PROVIDED MATERIAL:
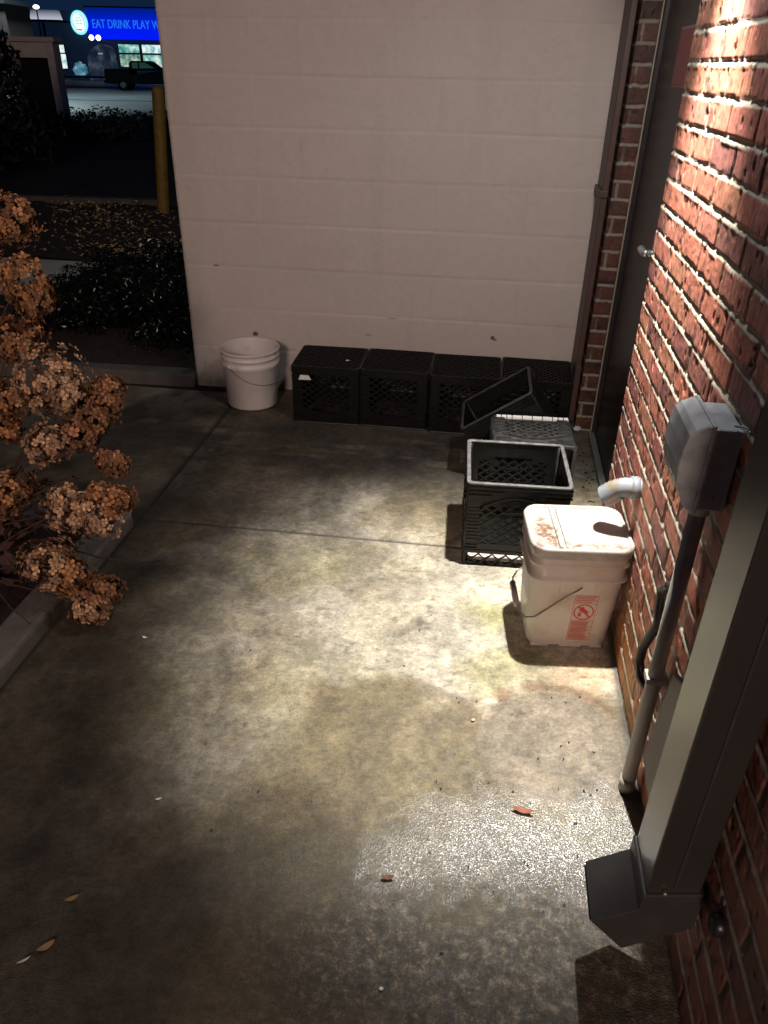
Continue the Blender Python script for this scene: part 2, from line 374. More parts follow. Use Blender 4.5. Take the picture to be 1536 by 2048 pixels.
# ------------------------------------------------------------------ painted block wall
def block_wall():
    t = thing('block_wall', 'painted grey-white concrete block wall behind the crates and bucket', 'wall', (0, 0, 0))
    st = .006; xs = np.arange(-1.952, .001, st); zs = np.arange(-.03, 2.62, st)
    X, Z = np.meshgrid(xs, zs, indexing='ij')
    Cc = .2032; z1 = .2102
    k = np.floor((Z-z1)/Cc)+1; dz = np.abs(((Z-z1+Cc/2) % Cc)-Cc/2)
    off = np.where(k % 2 == 0, 0, .2032); dx = np.abs(((X+1.952-off+.2032) % .4064)-.2032)
    wob = .35+.9*fbm(X, Z, 2.5, 3)
    jh = np.exp(-(dz/.0045)**2)*wob; jv = np.exp(-(dx/.004)**2)*.25*fbm(X, Z, 4, 8)
    deep = np.where(np.abs(Z-z1) < .1, 2.0, 1.0)
    # deeper joints at a few courses, as in the old wall
    for kk in (3, 4, 6): deep = np.where((np.abs(Z-(z1+Cc*(kk-1))) < .05), 1.35, deep)
    Yd = .0022*(jh*deep+jv) + .0016*(fbm(X, Z, 30, 7)-.5) + .003*(fbm(X, Z, 2, 9)-.5)
    bk = np.floor((X+1.952-off)/.4064); Yd = Yd+.0010*(np.sin(bk*7.3+k*3.1))
    edge = np.exp(-((X+1.952)/.006)**2)*.008*(.5+fbm(X, Z, 8, 5)); Yd = Yd+edge
    c = np.ones(X.shape+(3,))*np.array([.50, .455, .415])
    c = c*(.94+.12*fbm(X, Z, 1.3, 31))[..., None]*(.96+.08*fbm(X, Z, 50, 37, 2))[..., None]
    c = mixc(c, (.42, .38, .34), sstep(.6, .75, fbm(X, Z, 3, 15))*.25)
    c = mixc(c, (.25, .24, .2), sstep(.12, .0, Z)*sstep(.35, .6, fbm(X, Z, 9, 25))*.6)
    c = mixc(c, (.40, .36, .32), sstep(.55, .75, fbm(X*1.0, Z*.12, 9, 95))*.22)
    c = mixc(c, (.22, .19, .16), sstep(.30, .03, Z)*sstep(.5, .68, fbm(X, Z*.6, 14, 97))*.5)
    c = mixc(c, (.30, .27, .24), sstep(.84, .9, vnoise(X, Z, 70, 99))*sstep(.5, .65, fbm(X, Z, 3, 101))*.22)
    for (x, z, rx, rz, col, s) in ((-.422, .344, .012, .010, (.02, .02, .02), 1), (-.41, .336, .010, .006, (.05, .04, .04), 1), (-1.615, .288, .018, .012, (.09, .04, .03), 1), (-1.788, .618, .016, .004, (.06, .05, .045), 1), (-1.032, .319, .02, .005, (.25, .22, .2), .8), (-.914, .408, .025, .004, (.2, .18, .16), .8), (-1.5, .35, .01, .002, (.3, .27, .25), .8), (-.95, .31, .009, .002, (.3, .27, .25), .8)):
        n = fbm(X, Z, 90, 3)-.5
        c = mixc(c, col, (1-sstep(.6, 1.1, np.hypot((X-x)/rx, (Z-z)/rz)+n))*s)
    P = np.stack([X, Yd, Z], -1)
    link('block_face', grid_mesh('block_face', P, c), attr_mat('painted_block', .62, (350, .05), (420, .35, .0015)), t)
    bm = NB(); box(bm, -1.95, .0, .012, .2, -.1, 2.6); obj('block_core', bm, mat('block_paint', (.5, .47, .44), .7), t)
    return t
block_wall()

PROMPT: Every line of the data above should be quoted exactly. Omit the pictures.

SOLVED EXERCISE:
Continue the Blender Python script for this scene: part 2, from line 374. More parts follow. Use Blender 4.5. Take the picture to be 1536 by 2048 pixels.
# ------------------------------------------------------------------ painted block wall
def block_wall():
    t = thing('block_wall', 'painted grey-white concrete block wall behind the crates and bucket', 'wall', (0, 0, 0))
    st = .006; xs = np.arange(-1.952, .001, st); zs = np.arange(-.03, 2.62, st)
    X, Z = np.meshgrid(xs, zs, indexing='ij')
    Cc = .2032; z1 = .2102
    k = np.floor((Z-z1)/Cc)+1; dz = np.abs(((Z-z1+Cc/2) % Cc)-Cc/2)
    off = np.where(k % 2 == 0, 0, .2032); dx = np.abs(((X+1.952-off+.2032) % .4064)-.2032)
    wob = .35+.9*fbm(X, Z, 2.5, 3)
    jh = np.exp(-(dz/.0045)**2)*wob; jv = np.exp(-(dx/.004)**2)*.25*fbm(X, Z, 4, 8)
    deep = np.where(np.abs(Z-z1) < .1, 2.0, 1.0)
    # deeper joints at a few courses, as in the old wall
    for kk in (3, 4, 6): deep = np.where((np.abs(Z-(z1+Cc*(kk-1))) < .05), 1.35, deep)
    Yd = .0022*(jh*deep+jv) + .0016*(fbm(X, Z, 30, 7)-.5) + .003*(fbm(X, Z, 2, 9)-.5)
    bk = np.floor((X+1.952-off)/.4064); Yd = Yd+.0010*(np.sin(bk*7.3+k*3.1))
    edge = np.exp(-((X+1.952)/.006)**2)*.008*(.5+fbm(X, Z, 8, 5)); Yd = Yd+edge
    c = np.ones(X.shape+(3,))*np.array([.50, .455, .415])
    c = c*(.94+.12*fbm(X, Z, 1.3, 31))[..., None]*(.96+.08*fbm(X, Z, 50, 37, 2))[..., None]
    c = mixc(c, (.42, .38, .34), sstep(.6, .75, fbm(X, Z, 3, 15))*.25)
    c = mixc(c, (.25, .24, .2), sstep(.12, .0, Z)*sstep(.35, .6, fbm(X, Z, 9, 25))*.6)
    c = mixc(c, (.40, .36, .32), sstep(.55, .75, fbm(X*1.0, Z*.12, 9, 95))*.22)
    c = mixc(c, (.22, .19, .16), sstep(.30, .03, Z)*sstep(.5, .68, fbm(X, Z*.6, 14, 97))*.5)
    c = mixc(c, (.30, .27, .24), sstep(.84, .9, vnoise(X, Z, 70, 99))*sstep(.5, .65, fbm(X, Z, 3, 101))*.22)
    for (x, z, rx, rz, col, s) in ((-.422, .344, .012, .010, (.02, .02, .02), 1), (-.41, .336, .010, .006, (.05, .04, .04), 1), (-1.615, .288, .018, .012, (.09, .04, .03), 1), (-1.788, .618, .016, .004, (.06, .05, .045), 1), (-1.032, .319, .02, .005, (.25, .22, .2), .8), (-.914, .408, .025, .004, (.2, .18, .16), .8), (-1.5, .35, .01, .002, (.3, .27, .25), .8), (-.95, .31, .009, .002, (.3, .27, .25), .8)):
        n = fbm(X, Z, 90, 3)-.5
        c = mixc(c, col, (1-sstep(.6, 1.1, np.hypot((X-x)/rx, (Z-z)/rz)+n))*s)
    P = np.stack([X, Yd, Z], -1)
    link('block_face', grid_mesh('block_face', P, c), attr_mat('painted_block', .62, (350, .05), (420, .35, .0015)), t)
    bm = NB(); box(bm, -1.95, .0, .012, .2, -.1, 2.6); obj('block_core', bm, mat('block_paint', (.5, .47, .44), .7), t)
    return t
block_wall()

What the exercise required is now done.